Burl reviews The Tree of Life! (2011)



Hi, it’s Burl here with a review of the latest picture from that old rascal Terrence Malick! The Tree of Life seems pretty autobiographical to me, it being largely the story of a mom-dad-and-three-boy family in Waco, Texas, in the 1950s, coming of age in more or less the same time and place as Malick himself! Ha ha, it’s an unexpected bit of emotional exhibitionism from a notoriously publicity-shy filmmaker!

And there’s dinosaurs in it! Let me back up a bit: the movie opens with fragmentary bits and pieces set after the main action, and shows the parents receiving the sad news that one of their lads has perished! They’ve previously held to a simple and benign belief in God and His Love, and though they’ve been given hints of His Hands-Off Approach before, they now begin, through whispered scraps of narration, to openly question His Plan, or if there even is One!

You know how a movie scene will start with a close-up shot and then pull back to give context and perspective by showing the wider view? Ha ha, that’s what Malick does here: he pulls back, way back, to the very beginning of time and space; but the idea is the same – here’s a wider view, he’s telling us; study it, ponder it and take from it what you may! That’s when we get a series of gorgeous special effects courtesy of the old master Douglas Trumbull, whose magical slit-scan opticals graced such pictures as 2001: A Space Odyssey (a very similar picture to this one), Blade Runner, and Close Encounters of the Third Kind!

The wide, wide perspectives provided by these scenes are nicely complimented by a sense of minute detail – production designer Jack Fisk (the husband of Sissy Spacek and a buddy to David Lynch, in case you were interested) takes very good care with, for example, the fabric used for curtains, so that Malick can move into close-ups of his characters fondling them thoughtfully!
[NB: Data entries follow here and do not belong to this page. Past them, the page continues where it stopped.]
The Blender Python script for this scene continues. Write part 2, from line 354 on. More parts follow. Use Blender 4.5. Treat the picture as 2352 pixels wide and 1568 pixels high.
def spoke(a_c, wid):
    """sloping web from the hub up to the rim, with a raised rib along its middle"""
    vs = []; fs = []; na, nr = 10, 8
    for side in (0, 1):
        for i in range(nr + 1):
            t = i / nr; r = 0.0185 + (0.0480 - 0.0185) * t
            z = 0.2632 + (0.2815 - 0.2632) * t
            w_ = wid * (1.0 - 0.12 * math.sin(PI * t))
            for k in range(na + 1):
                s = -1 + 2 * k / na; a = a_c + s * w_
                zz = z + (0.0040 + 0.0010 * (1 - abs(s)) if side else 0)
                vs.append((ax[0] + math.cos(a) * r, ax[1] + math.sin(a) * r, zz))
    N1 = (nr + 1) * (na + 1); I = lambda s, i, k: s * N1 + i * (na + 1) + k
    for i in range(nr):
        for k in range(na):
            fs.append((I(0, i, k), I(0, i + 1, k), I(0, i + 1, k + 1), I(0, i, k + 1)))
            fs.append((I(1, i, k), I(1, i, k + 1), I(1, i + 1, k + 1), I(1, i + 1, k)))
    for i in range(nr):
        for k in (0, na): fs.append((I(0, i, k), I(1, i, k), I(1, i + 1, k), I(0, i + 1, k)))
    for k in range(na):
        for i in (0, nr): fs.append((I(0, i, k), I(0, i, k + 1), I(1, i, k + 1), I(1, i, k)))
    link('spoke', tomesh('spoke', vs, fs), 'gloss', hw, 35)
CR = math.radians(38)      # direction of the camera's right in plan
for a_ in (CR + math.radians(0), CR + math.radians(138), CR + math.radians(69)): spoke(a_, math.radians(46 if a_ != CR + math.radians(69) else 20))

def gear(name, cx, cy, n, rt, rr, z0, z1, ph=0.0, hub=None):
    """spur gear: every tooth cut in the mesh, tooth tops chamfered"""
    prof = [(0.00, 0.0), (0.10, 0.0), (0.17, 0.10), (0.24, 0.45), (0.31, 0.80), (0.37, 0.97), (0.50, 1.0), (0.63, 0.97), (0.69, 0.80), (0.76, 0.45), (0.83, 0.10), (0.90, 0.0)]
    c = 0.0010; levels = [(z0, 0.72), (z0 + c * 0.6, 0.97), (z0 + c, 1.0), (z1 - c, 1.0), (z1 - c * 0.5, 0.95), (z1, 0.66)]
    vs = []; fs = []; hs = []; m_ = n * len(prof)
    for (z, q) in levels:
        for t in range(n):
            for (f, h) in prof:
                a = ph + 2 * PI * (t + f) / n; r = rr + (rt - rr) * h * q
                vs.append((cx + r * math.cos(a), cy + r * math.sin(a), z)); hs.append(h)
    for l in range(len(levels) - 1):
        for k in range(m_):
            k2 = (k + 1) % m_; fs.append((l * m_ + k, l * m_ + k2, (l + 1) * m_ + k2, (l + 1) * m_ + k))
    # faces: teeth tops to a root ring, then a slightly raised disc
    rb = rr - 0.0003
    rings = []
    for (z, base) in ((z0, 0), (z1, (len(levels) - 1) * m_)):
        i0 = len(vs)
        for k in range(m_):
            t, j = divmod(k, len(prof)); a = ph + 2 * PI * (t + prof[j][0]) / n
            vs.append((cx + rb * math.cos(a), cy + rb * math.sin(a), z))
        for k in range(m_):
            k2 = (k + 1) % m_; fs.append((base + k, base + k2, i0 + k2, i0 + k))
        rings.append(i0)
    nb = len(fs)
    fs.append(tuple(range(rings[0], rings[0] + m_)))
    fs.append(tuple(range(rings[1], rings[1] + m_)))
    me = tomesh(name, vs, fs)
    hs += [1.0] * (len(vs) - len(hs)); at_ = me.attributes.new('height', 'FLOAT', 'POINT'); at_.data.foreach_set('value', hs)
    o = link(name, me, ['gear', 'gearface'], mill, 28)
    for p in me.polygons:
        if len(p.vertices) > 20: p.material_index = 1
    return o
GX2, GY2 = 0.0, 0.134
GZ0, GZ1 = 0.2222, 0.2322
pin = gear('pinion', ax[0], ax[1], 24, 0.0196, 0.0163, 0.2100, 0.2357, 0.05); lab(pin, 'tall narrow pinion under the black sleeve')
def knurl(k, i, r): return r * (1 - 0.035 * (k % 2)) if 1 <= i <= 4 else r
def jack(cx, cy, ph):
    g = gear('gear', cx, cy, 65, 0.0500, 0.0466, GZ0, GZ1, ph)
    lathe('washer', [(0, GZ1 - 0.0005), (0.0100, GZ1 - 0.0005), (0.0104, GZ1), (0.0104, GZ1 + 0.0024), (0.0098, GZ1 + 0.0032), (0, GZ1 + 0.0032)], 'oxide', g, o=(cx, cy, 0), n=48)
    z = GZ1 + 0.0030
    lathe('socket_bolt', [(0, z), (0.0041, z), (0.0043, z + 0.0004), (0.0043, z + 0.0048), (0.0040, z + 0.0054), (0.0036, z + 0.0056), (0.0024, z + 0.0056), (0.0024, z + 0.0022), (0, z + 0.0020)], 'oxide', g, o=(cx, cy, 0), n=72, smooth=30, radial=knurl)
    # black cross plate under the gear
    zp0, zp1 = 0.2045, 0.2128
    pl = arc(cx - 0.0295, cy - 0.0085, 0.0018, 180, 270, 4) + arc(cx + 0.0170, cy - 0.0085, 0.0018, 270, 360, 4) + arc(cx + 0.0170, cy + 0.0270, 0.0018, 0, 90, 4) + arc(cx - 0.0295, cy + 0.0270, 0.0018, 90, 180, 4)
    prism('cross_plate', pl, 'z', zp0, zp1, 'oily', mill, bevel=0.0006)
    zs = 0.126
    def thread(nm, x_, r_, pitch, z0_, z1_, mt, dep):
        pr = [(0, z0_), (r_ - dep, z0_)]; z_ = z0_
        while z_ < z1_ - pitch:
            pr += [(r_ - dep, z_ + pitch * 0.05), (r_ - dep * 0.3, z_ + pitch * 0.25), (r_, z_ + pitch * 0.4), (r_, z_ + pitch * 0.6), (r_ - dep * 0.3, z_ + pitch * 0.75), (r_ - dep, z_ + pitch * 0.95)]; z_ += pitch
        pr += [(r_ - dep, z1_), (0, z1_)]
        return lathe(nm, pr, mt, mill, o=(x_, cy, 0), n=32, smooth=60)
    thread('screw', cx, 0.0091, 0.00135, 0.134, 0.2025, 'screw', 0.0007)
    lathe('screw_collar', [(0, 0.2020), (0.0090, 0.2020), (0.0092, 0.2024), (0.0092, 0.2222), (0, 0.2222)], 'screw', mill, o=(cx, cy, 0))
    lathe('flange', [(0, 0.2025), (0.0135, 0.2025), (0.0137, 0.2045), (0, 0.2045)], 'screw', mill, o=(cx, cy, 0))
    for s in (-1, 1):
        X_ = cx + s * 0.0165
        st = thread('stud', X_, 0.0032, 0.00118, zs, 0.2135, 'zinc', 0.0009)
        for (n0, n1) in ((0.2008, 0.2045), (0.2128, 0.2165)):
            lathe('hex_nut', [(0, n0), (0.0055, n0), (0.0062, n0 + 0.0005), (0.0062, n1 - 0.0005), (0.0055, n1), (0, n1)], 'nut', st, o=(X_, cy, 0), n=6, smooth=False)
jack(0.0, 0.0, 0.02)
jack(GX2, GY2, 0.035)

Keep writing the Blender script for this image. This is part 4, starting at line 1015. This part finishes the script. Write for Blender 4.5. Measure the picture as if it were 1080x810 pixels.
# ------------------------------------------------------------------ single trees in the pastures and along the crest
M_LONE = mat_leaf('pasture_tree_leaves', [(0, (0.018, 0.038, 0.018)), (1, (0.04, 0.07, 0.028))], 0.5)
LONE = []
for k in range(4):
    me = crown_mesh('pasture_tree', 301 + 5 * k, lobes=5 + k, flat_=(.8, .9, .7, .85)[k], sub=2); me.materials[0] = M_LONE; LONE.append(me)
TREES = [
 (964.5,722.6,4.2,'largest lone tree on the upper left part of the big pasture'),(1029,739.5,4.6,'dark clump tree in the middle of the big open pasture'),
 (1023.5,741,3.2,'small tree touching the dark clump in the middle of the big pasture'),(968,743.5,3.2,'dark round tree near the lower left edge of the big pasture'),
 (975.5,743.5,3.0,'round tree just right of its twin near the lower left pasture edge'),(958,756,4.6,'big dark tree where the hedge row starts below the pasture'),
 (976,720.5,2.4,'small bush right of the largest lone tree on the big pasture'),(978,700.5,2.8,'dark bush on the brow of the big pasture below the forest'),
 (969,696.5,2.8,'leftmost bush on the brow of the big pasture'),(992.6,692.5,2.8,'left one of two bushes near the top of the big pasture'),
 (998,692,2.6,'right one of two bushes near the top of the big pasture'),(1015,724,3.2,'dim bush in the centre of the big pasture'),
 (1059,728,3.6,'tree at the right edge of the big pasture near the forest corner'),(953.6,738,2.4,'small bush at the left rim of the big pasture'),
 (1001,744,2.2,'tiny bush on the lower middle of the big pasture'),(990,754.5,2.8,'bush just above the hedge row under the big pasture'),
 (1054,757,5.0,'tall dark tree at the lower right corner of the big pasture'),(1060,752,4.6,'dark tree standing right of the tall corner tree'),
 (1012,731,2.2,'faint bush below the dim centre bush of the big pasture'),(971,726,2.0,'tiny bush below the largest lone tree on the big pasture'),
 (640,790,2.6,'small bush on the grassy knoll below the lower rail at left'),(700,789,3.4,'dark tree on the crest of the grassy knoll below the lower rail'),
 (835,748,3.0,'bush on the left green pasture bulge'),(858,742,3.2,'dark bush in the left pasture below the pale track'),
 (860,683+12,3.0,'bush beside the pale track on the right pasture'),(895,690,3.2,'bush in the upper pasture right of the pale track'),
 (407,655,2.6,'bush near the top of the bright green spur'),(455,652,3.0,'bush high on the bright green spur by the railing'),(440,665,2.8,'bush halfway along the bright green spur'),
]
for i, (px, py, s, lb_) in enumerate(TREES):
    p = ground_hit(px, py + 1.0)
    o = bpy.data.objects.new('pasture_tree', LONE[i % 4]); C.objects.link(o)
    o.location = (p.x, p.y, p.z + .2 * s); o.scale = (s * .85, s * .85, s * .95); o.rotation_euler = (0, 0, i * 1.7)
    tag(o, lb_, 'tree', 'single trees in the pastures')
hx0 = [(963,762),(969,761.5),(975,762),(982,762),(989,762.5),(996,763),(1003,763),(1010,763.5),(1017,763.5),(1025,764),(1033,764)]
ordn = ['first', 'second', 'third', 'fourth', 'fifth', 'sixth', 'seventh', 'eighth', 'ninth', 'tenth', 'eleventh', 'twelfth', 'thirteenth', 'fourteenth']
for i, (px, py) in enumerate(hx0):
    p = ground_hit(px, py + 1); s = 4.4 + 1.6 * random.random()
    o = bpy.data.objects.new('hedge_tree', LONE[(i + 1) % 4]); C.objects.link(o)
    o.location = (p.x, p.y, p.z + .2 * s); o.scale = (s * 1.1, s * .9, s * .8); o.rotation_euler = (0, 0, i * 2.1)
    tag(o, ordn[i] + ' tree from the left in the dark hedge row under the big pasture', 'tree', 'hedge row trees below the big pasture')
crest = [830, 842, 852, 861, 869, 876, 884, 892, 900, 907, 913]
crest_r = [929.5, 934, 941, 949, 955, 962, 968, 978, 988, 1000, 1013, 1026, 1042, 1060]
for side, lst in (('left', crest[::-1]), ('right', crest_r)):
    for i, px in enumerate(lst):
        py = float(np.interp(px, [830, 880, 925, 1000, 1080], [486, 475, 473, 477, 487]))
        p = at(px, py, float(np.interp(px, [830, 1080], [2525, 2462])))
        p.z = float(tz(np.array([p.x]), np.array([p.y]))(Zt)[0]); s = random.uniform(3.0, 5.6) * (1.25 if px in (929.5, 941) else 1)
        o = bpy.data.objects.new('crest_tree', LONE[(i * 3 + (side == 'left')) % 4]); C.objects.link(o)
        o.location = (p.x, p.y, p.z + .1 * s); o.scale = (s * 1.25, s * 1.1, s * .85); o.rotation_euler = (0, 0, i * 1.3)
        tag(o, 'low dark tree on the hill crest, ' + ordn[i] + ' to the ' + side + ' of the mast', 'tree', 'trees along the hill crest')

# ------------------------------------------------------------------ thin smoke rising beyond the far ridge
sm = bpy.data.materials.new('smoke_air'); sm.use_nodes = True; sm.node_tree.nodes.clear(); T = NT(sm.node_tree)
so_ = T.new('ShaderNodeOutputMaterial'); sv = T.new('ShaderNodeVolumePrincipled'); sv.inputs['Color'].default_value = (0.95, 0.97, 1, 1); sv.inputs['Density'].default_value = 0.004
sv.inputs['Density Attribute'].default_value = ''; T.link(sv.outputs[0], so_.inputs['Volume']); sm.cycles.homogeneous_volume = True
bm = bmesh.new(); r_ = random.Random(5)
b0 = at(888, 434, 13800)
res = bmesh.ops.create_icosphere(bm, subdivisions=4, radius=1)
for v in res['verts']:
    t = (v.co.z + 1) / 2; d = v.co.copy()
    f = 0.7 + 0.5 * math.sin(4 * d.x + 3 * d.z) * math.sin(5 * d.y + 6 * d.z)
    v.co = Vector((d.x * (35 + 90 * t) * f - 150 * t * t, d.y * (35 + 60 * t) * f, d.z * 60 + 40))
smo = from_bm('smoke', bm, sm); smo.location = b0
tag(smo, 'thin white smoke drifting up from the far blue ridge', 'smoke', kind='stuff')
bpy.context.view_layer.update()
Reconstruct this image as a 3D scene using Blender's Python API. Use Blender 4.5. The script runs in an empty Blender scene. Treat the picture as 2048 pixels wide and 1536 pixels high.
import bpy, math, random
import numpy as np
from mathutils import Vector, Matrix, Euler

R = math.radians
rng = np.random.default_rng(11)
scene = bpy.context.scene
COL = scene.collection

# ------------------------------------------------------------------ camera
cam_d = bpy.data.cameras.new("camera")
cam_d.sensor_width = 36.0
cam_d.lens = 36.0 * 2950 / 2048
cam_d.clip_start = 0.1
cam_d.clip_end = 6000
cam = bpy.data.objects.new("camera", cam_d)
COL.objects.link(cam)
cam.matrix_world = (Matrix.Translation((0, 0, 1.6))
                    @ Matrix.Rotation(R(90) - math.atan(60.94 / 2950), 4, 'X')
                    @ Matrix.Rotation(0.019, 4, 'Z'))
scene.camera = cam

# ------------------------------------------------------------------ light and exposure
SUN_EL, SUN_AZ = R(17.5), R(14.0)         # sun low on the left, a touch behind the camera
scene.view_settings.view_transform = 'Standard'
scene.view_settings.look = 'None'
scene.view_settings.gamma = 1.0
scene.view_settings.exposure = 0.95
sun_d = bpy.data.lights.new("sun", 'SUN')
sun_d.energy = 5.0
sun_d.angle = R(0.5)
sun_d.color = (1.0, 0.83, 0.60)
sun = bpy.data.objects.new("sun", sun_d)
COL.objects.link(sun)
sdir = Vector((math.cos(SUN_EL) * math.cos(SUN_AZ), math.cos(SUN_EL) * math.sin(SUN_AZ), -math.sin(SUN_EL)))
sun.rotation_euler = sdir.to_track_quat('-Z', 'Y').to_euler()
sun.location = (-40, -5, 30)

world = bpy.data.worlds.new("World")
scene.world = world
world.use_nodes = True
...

This Blakeian approach – “To see a World in a Grain of Sand / And a Heaven in a Wild Flower/ Hold Infinity in the palm of your hand / And Eternity in an hour“ – serves the film’s themes very well! But these are no auguries of innocence – ha ha, more like auguries of innocence lost!

The movie is filled with extraordinary images, some of them simple and homely, and others strange and magical, like the tall man in the attic room or the mother spinning in ecstatic midair whirlygigs at the base of a magnificent tree! The signature Malick shots of such things as a hand caressing long grasses or a woman on a swing make their appearances, of course, and there's a repeated shot of a waterfall that's a real stunner!

In the screening I was at, the audience kept a respectful silence through the movie’s 138 minutes, but the moment it was over, a lady spoke up: “I want my money back!” she cried in an unpleasant voice! Ha ha, what did you think you were coming to see, lady? A Brad Pitt drama-movie, I guess! She might have learned her lesson after The Assassination of Jesse James by the Coward Robert Ford!

Several times during the movie I became amazed that it had even been made! How unusual for such big money to be poured into an experimental art film, and then for that film to be playing in a movie theatre at the height of the summer explosion-movie blockbuster season! Ha ha, how delightful and wonderfully strange! It’s a bit of a mind-blower, this movie, though not perfect – it gets a bit too huggy at the end for ol’ Burl, as though hugs were the only recourse for people tormented by existential angst and crises of faith! It’s a bit like seeing the most wonderful car in the world pass by and then noticing a bumper sticker with a cheap homily plastered on the back of it! Nevertheless, you won’t see another movie like The Tree of Life all this summer, I predict, unless of course you go to see The Tree of Life a second time!

I give the movie four solid high-n’-tights, and an extra ha ha for the marvelous performances, especially that of the middle brother! He was great! Anyway, this movie comes altogether recommended by your pal Burl!